BEGIN Data section
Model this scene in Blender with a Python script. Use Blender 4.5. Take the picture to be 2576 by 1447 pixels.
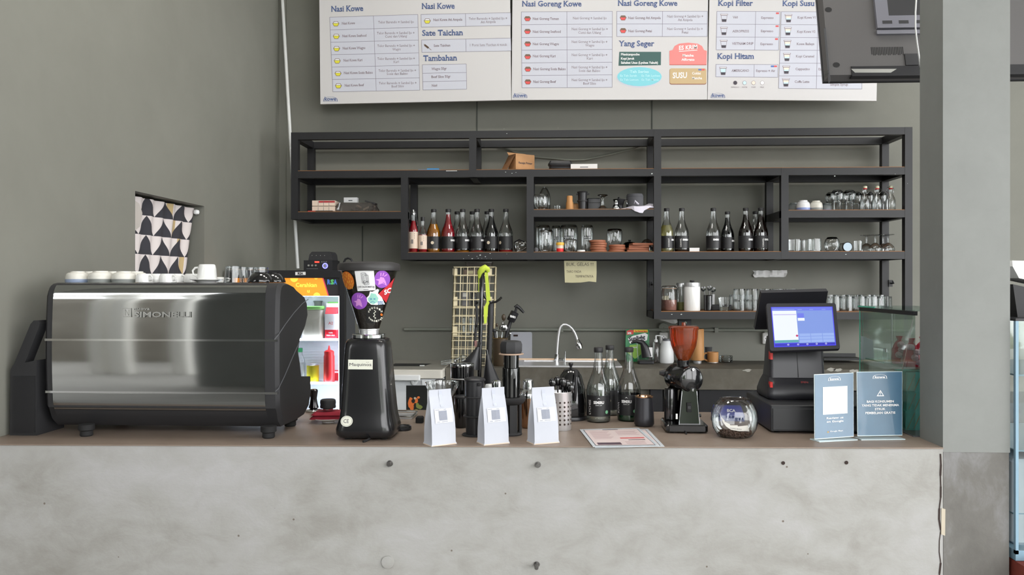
import bpy, math, random
from mathutils import Vector, Matrix
random.seed(7)
D = bpy.data
SC = bpy.context.scene
for _o in list(D.objects): D.objects.remove(_o)
COL = SC.collection

# ------------------------------------------------------------------ camera
F = 2079.0            # focal length in pixels of the 2576 x 1447 frame
YAW = math.atan(99.0 / F)
EYE = 1.57
HOR = 712.0           # pixel row of the horizon
cam = D.cameras.new('camera')
cam.sensor_fit = 'HORIZONTAL'; cam.sensor_width = 36.0
cam.lens = 36.0 * F / 2576.0
cam.shift_y = -(723.5 - HOR) / 2576.0
cam.clip_start = 0.05; cam.clip_end = 200
camo = D.objects.new('camera', cam); COL.objects.link(camo)
camo.location = (0, 0, EYE); camo.rotation_euler = (math.pi / 2, 0, YAW)
SC.camera = camo

# ------------------------------------------------------------------ daylight
W = D.worlds.new('world'); SC.world = W; W.use_nodes = True
_bg = W.node_tree.nodes['Background']
_bg.inputs['Color'].default_value = (0.985, 0.99, 1.0, 1)
_bg.inputs['Strength'].default_value = 3.0
SC.view_settings.view_transform = 'Standard'
SC.view_settings.look = 'None'
SC.view_settings.gamma = 1.0
SC.view_settings.use_curve_mapping = False
SC.view_settings.exposure = 1.12
PANEL_W = 7.0           # each added overhead panel, watts
SC.cycles.transparent_max_bounces = 32
SC.cycles.max_bounces = 8
SC.cycles.caustics_reflective = False
SC.cycles.caustics_refractive = False

# ------------------------------------------------------------------ helpers
FW = Vector((-math.sin(YAW), math.cos(YAW), 0)); RT = Vector((math.cos(YAW), math.sin(YAW), 0)); UP = Vector((0, 0, 1))
CAMP = Vector((0, 0, EYE))
def ray(px, py): return FW + RT * ((px - 1288.0) / F) + UP * ((HOR - py) / F)
def P(px, py, Y):
    d = ray(px, py); return CAMP + d * (Y / d.y)
def G(px, py, z):
    d = ray(px, py); return CAMP + d * ((z - EYE) / d.z)
def S(Y): return Y * math.cos(YAW) / F          # metres per pixel at a depth (about)

def lin(c): 
    c = c / 255.0
    return c / 12.92 if c <= 0.04045 else ((c + 0.055) / 1.055) ** 2.4
def rgb(r, g, b): return (lin(r), lin(g), lin(b), 1.0)

MATS = {}
def mat(name, col, rough=0.6, metal=0.0, var=0.0, scale=8.0, bump=0.0, spec=None, trans=0.0, emit=0.0, coat=0.0, stretch=None, detail=6.0, alpha=1.0):
    m = D.materials.new(name); m.use_nodes = True
    nt = m.node_tree; b = nt.nodes['Principled BSDF']
    c = rgb(*col)
    b.inputs['Base Color'].default_value = c
    b.inputs['Roughness'].default_value = rough
    b.inputs['Metallic'].default_value = metal
    if spec is not None: b.inputs['Specular IOR Level'].default_value = spec
    if trans: b.inputs['Transmission Weight'].default_value = trans
    if coat: b.inputs['Coat Weight'].default_value = coat
    if alpha < 1: b.inputs['Alpha'].default_value = alpha
    if emit:
        b.inputs['Emission Color'].default_value = c; b.inputs['Emission Strength'].default_value = emit
    if var or bump:
        tc = nt.nodes.new('ShaderNodeTexCoord'); mp = nt.nodes.new('ShaderNodeMapping')
        nt.links.new(tc.outputs['Object'], mp.inputs['Vector'])
        if stretch: mp.inputs['Scale'].default_value = stretch
        nz = nt.nodes.new('ShaderNodeTexNoise'); nz.inputs['Scale'].default_value = scale; nz.inputs['Detail'].default_value = detail
        nt.links.new(mp.outputs['Vector'], nz.inputs['Vector'])
        if var:
            rp = nt.nodes.new('ShaderNodeValToRGB'); e = rp.color_ramp.elements
            e[0].position = 0.3; e[1].position = 0.7
            e[0].color = tuple(max(0, v * (1 - var)) for v in c[:3]) + (1,)
            e[1].color = tuple(min(1, v * (1 + var)) for v in c[:3]) + (1,)
            nt.links.new(nz.outputs['Fac'], rp.inputs['Fac']); nt.links.new(rp.outputs['Color'], b.inputs['Base Color'])
        if bump:
            bp = nt.nodes.new('ShaderNodeBump'); bp.inputs['Strength'].default_value = bump; bp.inputs['Distance'].default_value = 0.01
            nt.links.new(nz.outputs['Fac'], bp.inputs['Height']); nt.links.new(bp.outputs['Normal'], b.inputs['Normal'])
    MATS[name] = m
    return m

def glass_mat(name, tint=(236, 242, 240), edge=(120, 128, 126), refl=0.55, rough=0.03, body=0.0, bodycol=(200, 200, 200)):
    """thin-walled glass: tinted see-through, mirror reflection rising towards grazing angles"""
    m = D.materials.new(name); m.use_nodes = True; nt = m.node_tree
    for n in list(nt.nodes): nt.nodes.remove(n)
    out = nt.nodes.new('ShaderNodeOutputMaterial')
    lw = nt.nodes.new('ShaderNodeLayerWeight'); lw.inputs['Blend'].default_value = 0.35
    tr = nt.nodes.new('ShaderNodeBsdfTransparent'); gl = nt.nodes.new('ShaderNodeBsdfGlossy')
    gl.inputs['Roughness'].default_value = rough; gl.inputs['Color'].default_value = (0.95, 0.97, 0.97, 1)
    rp = nt.nodes.new('ShaderNodeValToRGB'); e = rp.color_ramp.elements
    e[0].position = 0.25; e[0].color = rgb(*tint); e[1].position = 0.95; e[1].color = rgb(*edge)
    nt.links.new(lw.outputs['Facing'], rp.inputs['Fac']); nt.links.new(rp.outputs['Color'], tr.inputs['Color'])
    mul = nt.nodes.new('ShaderNodeMath'); mul.operation = 'MULTIPLY_ADD'
    mul.inputs[1].default_value = refl; mul.inputs[2].default_value = 0.05
    nt.links.new(lw.outputs['Fresnel'], mul.inputs[0])
    mx = nt.nodes.new('ShaderNodeMixShader')
    nt.links.new(mul.outputs[0], mx.inputs[0]); nt.links.new(gl.outputs[0], mx.inputs[2])
    if body:
        df = nt.nodes.new('ShaderNodeBsdfDiffuse'); df.inputs['Color'].default_value = rgb(*bodycol)
        m2 = nt.nodes.new('ShaderNodeMixShader'); m2.inputs[0].default_value = body
        nt.links.new(tr.outputs[0], m2.inputs[1]); nt.links.new(df.outputs[0], m2.inputs[2])
        nt.links.new(m2.outputs[0], mx.inputs[1])
    else:
        nt.links.new(tr.outputs[0], mx.inputs[1])
    nt.links.new(mx.outputs[0], out.inputs['Surface'])
    MATS[name] = m
    return m

_TXT = {}
def text_geo(s, bold=0.0, res=2, serif=False):
    k = (s, bold, res, serif)
    if k not in _TXT:
        cu = D.curves.new('t', 'FONT'); cu.body = s; cu.size = 1.0; cu.offset = bold; cu.resolution_u = res
        o = D.objects.new('t', cu); me = D.meshes.new_from_object(o)
        vs = [v.co.copy() for v in me.vertices]; fs = [tuple(p.vertices) for p in me.polygons]
        D.objects.remove(o); D.curves.remove(cu); D.meshes.remove(me)
        if serif:      # short slab feet on every flat stem end
            cnt = {}
            for f in fs:
                for a, b in zip(f, f[1:] + f[:1]): e = (min(a, b), max(a, b)); cnt[e] = cnt.get(e, 0) + 1
            for (a, b), c in list(cnt.items()):
                p, q = vs[a], vs[b]; w = abs(p.x - q.x)
                if c == 1 and abs(p.y - q.y) < 0.012 and 0.04 < w < 0.24:
                    yb = (p.y + q.y) / 2; x0 = min(p.x, q.x) - 0.045; x1 = max(p.x, q.x) + 0.045
                    up = 1 if min(abs(yb), abs(yb + 0.2)) < 0.06 else -1
                    n = len(vs); vs += [Vector((x0, yb, 0)), Vector((x1, yb, 0)), Vector((x1, yb + up * 0.045, 0)), Vector((x0, yb + up * 0.045, 0))]; fs.append((n, n + 1, n + 2, n + 3) if up > 0 else (n + 3, n + 2, n + 1, n))
        xs = [v.x for v in vs] or [0, 1]
        _TXT[k] = (vs, fs, min(xs), max(xs))
    return _TXT[k]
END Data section
▶ Your instructions: Leave out the pictures, then repeat the listing above exactly from its first line to the line with "COL = SC.collection", inclusive.

▶ Task answer:
Model this scene in Blender with a Python script. Use Blender 4.5. Take the picture to be 2576 by 1447 pixels.
import bpy, math, random
from mathutils import Vector, Matrix
random.seed(7)
D = bpy.data
SC = bpy.context.scene
for _o in list(D.objects): D.objects.remove(_o)
COL = SC.collection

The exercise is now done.